En serrant la vis aux banques grecques, Mario Draghi recadre les limites de l'action de la BCE, prête à en faire beaucoup pour aider la zone euro mais pas à pallier les carences des gouvernements.

L'institution monétaire de Francfort que préside M. Draghi a annoncé mercredi soir la fin d'un régime de faveur qui permettait aux banques grecques de se refinancer auprès d'elle en fournissant comme garanties des obligations émises par Athènes, des titres de moindre qualité que ceux que la BCE accepte normalement.

Dans la pratique, elle prive ainsi les banques grecques d'un canal de financement - pas le seul, pour ne pas mettre à sec complètement le système bancaire grec - mais surtout elle «accentue brutalement la pression sur la Grèce», commentait Philippe Waechter, de Natixis Asset Management.

La BCE «renvoie la responsabilité aux États européens», a aussi jugé jeudi le président de la République français François Hollande, «et c'est bien légitime».

Pour Bert Van Roosebeke, chercheur au Centre de Politique Européenne de Fribourg (Allemagne), la décision est «un vote de défiance à l'égard du gouvernement grec» et un signe que la BCE «perd patience».

La brutalité du geste a d'autant plus surpris que M. Draghi s'est dépensé sans compter ces derniers mois pour venir en aide à une zone euro menacée par la déflation et à la croissance chancelante.

Il y a deux semaines, il a annoncé le tant attendu «assouplissement quantitatif» (QE), instrument controversé de politique monétaire qui verra la BCE racheter pour au moins 1100 milliards d'euros de dette jusqu'à septembre 2016.

Redessiner les limites

En dégainant cette dernière cartouche de politique monétaire, il était fidèle à sa promesse énoncée en 2012 de «tout faire» («whatever it takes») pour maintenir l'intégrité de la zone euro.

M. Draghi a doublé toutes ses annonces de politique monétaire des dernières années de pressants appels aux gouvernements européens à maintenir le cap des réformes et de la consolidation budgétaire intelligente. Mais «quand on décide d'un 'QE', je crois que ce n'est pas très important ce qu'on dit dans la deuxième partie de la phrase», analyse pour l'AFP M. Van Roosebeke.

Du coup le «whatever it takes» a été compris comme absolu et inconditionnel par beaucoup, forçant M. Draghi à en redessiner aujourd'hui les limites. La BCE veut rester «dans le cadre de son mandat», le maintien de la stabilité des prix, pour M. Van Roosebeke, «ne veut pas se retrouver coincée dans la bataille entre l'Eurogroupe et le gouvernement grec».

Le nouveau gouvernement grec mené par Alexis Tsipras veut s'affranchir des aides internationales, en finir avec la rigueur et les réformes douloureuses et renégocier la dette de son pays. Il comptait sur la BCE pour continuer à financer ses banques, lui accordant les coudées franches le temps des négociations avec ses partenaires européens.

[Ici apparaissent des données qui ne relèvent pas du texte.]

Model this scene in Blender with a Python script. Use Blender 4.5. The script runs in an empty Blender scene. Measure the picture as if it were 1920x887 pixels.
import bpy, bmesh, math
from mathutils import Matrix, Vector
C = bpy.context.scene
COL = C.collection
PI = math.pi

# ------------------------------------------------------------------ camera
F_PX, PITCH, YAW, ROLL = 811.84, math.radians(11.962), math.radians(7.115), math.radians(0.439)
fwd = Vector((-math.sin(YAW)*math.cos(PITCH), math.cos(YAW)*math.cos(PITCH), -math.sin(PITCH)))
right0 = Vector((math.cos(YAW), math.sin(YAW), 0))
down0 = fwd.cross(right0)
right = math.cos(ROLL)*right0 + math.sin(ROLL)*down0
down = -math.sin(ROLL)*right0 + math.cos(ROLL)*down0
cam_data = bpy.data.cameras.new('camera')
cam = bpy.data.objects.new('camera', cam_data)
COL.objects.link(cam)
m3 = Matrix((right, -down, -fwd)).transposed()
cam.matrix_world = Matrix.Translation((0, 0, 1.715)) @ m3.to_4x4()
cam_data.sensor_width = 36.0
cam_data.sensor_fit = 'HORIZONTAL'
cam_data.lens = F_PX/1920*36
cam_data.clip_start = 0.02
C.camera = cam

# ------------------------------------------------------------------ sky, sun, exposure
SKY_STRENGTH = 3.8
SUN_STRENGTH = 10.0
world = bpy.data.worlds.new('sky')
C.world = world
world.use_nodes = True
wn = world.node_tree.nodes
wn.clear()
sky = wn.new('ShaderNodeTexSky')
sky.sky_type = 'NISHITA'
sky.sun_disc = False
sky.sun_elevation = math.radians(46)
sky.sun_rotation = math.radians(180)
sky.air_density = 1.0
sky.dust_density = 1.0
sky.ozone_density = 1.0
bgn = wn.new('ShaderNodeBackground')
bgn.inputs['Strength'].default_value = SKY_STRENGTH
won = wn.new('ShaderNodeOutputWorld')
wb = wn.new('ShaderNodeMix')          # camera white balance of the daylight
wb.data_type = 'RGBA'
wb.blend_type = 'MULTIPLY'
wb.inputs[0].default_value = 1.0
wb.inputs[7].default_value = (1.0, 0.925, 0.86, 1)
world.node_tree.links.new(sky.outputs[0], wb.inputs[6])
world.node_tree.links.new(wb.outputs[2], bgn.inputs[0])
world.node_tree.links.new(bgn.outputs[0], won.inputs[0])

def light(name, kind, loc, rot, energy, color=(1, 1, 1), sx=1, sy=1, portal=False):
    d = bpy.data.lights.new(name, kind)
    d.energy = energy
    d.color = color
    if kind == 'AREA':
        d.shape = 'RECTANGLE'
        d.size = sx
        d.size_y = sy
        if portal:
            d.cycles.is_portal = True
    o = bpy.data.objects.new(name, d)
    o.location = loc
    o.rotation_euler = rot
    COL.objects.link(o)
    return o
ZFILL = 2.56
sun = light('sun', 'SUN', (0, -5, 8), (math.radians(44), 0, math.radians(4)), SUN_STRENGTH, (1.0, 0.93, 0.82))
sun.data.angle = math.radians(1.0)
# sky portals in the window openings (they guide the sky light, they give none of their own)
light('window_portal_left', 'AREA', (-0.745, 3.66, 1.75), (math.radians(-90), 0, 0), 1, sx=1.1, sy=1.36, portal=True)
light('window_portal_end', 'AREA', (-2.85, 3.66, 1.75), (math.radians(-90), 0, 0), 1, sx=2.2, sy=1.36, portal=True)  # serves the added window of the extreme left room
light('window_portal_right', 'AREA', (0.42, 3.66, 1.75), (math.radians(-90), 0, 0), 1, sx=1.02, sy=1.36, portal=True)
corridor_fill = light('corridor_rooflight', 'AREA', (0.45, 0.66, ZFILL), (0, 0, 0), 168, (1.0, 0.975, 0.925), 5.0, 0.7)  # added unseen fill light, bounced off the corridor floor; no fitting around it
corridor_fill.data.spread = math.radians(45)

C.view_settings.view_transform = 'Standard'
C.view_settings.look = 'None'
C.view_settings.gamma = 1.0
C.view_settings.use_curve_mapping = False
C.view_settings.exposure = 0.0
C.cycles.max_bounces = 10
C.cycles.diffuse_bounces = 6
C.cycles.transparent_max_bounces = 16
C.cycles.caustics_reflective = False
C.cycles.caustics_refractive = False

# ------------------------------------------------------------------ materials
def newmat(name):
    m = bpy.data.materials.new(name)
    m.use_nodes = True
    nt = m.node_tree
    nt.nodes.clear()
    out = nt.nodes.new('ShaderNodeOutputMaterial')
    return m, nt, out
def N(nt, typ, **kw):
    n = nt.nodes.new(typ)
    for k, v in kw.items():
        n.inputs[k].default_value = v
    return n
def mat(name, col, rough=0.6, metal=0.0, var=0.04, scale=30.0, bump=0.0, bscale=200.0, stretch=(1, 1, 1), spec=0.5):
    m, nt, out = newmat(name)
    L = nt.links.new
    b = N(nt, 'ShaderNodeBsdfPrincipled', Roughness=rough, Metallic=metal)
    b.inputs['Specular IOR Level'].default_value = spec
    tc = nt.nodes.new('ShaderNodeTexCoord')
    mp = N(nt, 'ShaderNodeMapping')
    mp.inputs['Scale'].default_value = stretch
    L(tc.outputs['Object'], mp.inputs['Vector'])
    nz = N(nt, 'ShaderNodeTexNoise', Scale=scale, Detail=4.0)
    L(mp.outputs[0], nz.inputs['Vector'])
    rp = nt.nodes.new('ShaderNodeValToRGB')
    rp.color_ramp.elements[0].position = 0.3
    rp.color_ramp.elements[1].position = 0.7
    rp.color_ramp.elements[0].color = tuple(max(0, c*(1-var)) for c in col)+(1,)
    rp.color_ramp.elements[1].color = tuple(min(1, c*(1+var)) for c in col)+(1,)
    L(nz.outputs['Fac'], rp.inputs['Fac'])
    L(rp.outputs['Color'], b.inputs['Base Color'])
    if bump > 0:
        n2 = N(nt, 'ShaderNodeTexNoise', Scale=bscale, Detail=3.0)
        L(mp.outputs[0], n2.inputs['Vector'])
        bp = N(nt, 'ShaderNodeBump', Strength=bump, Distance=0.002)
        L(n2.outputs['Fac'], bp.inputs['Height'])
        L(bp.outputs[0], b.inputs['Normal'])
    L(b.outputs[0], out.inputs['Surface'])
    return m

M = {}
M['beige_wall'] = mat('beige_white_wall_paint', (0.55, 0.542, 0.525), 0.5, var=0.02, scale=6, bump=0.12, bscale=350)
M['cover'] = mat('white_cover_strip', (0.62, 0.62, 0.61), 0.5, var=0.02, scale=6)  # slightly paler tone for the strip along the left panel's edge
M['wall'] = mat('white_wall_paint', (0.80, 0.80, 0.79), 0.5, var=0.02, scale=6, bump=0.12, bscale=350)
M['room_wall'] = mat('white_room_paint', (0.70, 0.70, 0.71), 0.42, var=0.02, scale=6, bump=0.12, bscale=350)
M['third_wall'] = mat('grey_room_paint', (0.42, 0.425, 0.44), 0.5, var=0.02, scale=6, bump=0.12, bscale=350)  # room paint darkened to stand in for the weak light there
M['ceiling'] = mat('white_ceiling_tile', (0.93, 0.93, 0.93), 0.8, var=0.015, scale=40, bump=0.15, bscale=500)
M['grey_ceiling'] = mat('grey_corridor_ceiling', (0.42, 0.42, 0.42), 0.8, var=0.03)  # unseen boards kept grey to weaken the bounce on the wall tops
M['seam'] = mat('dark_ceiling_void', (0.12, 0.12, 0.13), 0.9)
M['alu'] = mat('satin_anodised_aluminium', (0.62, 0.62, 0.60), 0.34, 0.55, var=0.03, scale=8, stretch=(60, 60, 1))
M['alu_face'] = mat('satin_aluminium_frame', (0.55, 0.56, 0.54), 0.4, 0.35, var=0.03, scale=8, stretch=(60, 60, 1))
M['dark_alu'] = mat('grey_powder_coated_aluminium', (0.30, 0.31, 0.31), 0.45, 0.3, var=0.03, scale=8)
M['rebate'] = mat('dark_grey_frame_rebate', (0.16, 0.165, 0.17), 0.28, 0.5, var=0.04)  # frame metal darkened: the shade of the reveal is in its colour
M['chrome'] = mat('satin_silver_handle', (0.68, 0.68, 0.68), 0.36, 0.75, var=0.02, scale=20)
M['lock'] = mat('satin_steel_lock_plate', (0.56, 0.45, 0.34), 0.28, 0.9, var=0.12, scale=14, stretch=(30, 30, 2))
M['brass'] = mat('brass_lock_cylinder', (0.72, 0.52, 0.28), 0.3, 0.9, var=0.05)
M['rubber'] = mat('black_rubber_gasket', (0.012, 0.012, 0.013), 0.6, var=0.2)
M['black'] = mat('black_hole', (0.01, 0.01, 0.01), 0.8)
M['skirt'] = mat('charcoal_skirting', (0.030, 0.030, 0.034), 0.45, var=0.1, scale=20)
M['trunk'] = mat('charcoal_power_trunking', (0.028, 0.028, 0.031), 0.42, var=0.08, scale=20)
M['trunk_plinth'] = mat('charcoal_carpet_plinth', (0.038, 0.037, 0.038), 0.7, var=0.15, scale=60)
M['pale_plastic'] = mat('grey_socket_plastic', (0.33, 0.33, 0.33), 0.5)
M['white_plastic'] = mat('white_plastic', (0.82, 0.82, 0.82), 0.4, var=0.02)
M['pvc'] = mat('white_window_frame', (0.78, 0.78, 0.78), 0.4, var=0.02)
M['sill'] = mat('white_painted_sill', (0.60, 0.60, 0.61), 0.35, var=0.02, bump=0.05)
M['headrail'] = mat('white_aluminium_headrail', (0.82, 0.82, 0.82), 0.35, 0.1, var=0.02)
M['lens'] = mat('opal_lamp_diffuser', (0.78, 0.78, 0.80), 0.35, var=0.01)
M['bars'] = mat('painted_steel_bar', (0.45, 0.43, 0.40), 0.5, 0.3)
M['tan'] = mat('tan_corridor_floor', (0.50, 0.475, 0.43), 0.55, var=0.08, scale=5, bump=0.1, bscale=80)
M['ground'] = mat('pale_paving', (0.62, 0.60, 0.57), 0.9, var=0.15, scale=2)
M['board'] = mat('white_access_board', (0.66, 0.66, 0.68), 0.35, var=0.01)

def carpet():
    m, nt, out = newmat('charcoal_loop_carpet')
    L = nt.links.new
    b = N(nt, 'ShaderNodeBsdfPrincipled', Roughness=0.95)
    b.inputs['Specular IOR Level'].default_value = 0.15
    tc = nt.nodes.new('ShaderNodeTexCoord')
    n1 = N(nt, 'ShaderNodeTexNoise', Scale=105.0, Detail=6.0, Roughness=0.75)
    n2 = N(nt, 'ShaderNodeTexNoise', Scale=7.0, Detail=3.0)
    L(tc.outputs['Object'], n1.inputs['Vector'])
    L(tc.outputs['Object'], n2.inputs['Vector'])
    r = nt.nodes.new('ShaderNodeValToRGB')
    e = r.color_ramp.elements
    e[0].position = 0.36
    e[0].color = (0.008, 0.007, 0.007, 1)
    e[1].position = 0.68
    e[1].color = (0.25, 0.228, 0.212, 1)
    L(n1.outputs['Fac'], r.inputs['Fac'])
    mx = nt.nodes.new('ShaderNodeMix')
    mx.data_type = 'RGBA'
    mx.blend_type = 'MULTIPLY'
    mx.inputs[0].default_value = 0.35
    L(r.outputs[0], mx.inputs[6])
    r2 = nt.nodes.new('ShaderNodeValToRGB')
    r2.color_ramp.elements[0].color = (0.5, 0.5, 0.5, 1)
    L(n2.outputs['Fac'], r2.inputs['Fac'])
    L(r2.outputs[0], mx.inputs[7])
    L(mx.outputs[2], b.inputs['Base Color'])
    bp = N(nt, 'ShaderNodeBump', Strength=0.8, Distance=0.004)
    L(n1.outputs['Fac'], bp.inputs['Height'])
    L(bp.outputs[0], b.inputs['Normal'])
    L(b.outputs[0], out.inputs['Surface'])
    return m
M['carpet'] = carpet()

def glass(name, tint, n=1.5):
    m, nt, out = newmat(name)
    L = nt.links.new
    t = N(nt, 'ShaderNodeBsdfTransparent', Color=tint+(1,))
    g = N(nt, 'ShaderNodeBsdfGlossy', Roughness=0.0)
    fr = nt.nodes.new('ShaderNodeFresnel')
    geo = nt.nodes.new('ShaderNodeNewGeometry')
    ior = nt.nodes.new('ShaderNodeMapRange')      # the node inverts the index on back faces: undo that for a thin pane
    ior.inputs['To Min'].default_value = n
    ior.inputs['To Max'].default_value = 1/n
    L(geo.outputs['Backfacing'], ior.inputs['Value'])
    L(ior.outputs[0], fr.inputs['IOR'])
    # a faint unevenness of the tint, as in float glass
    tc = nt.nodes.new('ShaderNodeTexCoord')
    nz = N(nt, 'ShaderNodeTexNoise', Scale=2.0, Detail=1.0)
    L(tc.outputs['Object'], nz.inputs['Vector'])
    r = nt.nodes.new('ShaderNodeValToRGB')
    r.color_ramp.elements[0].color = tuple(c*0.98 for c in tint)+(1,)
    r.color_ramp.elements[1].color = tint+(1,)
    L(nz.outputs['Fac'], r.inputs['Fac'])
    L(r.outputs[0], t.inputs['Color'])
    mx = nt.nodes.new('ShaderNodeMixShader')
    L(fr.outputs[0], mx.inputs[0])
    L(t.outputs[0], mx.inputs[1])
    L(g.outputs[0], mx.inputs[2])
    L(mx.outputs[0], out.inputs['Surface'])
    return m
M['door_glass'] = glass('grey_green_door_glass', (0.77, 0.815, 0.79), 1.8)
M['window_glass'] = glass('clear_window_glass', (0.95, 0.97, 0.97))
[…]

Mais le conseil des gouverneurs exige qu'Athènes s'entende d'abord avec ses partenaires européens sur une fin ordonnée du programme d'aide en cours - qui expire fin février -, et éventuellement un nouveau programme.

L'indépendance en question

La démarche de la BCE «est risquée», commentait Frederik Ducrozet, économiste de Crédit Agricole IB, tant ses conséquences sur le système bancaire et le financement de l'État grec sont difficilement appréciables. Mais «c'est un geste politique calculé», selon lui.

Et qui pour certains va trop loin, pour une banque centrale qui se targue d'une absolue indépendance.

«En apparence le geste préventif de la BCE protège son indépendance, mais elle donne aussi le ton du jeu politique de la semaine, bien au-delà du mandat d'une banque centrale», juge Silvia Merler de l'institut Bruegel.

La décision «a une dimension politique», reconnaissent de leur côté les analystes de Natixis, mais «il faut se demander si la BCE aurait été indépendante si elle en avait décidé autrement». Elle ne pouvait pas paraître céder aux demandes grecques.

«Elle en a déjà fait tellement, elle doit se battre pour montrer qu'elle reste indépendante, et dresser une ligne» à ne pas franchir, analyse aussi M. Van Roosebeke.